3.4 One⁃Strut Failure Analysis

In Singapore，braced retaining wall systems are commonly used to construct cut and cover tunnels／stations for Mass Rapid Transit projects as well as for deep basements for shopping malls.The excavation sides are normally supported by concrete diaphragm walls or secant bored pile walls with two or more levels of struts.The purpose of excavation support system is to provide rigid lateral support for soil surrounding excavation and to limit the surrounding soils movement.One concern in the design of these cut and cover excavation projects is the consequence of the failure of one or two struts（due to accidental damage during construction or incidental design／quality problems）in bracing system，and whether it would lead to progressive failure and eventual total collapse of bracing systems and the surrounding grounds（Endicott，2013；Saleem，2015）.This part aims to investigate how loads from the failed strut are transferred to the adjacent struts and the whole support system.
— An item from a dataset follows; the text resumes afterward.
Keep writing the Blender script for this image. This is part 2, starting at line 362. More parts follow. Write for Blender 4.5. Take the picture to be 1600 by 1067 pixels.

Unfortunately，in the case of braced strut systems，there is no reported case history detailing the load transfer mechanism due to one⁃strut failure.Since struts provide passive resistance to wall movement，while anchors rely on stresses in the ground being mobilized to retain the wall，it may not be feasible to compare or equalize the redistribution of forces for anchors and struts.In Singapore，part of the design requirement requires the braced retaining wall system to be structurally safe，robust and has sufficient redundancy to avoid catastrophic collapse.In the conventional approach for one⁃strut failure using 2D analysis，the entire level of the failing strut is removed and thus the forces can only be distributed vertically.This generally leads to a more conservative design with heavier strut sections.Thus，3D analysis of one⁃strut failure is essential to provide more realistic understanding of the force／stress transfer behavior of the braced excavation system.This part describes the use of both 2D and 3D FE analyses to assess the impact of the failure of one strut on the remaining struts.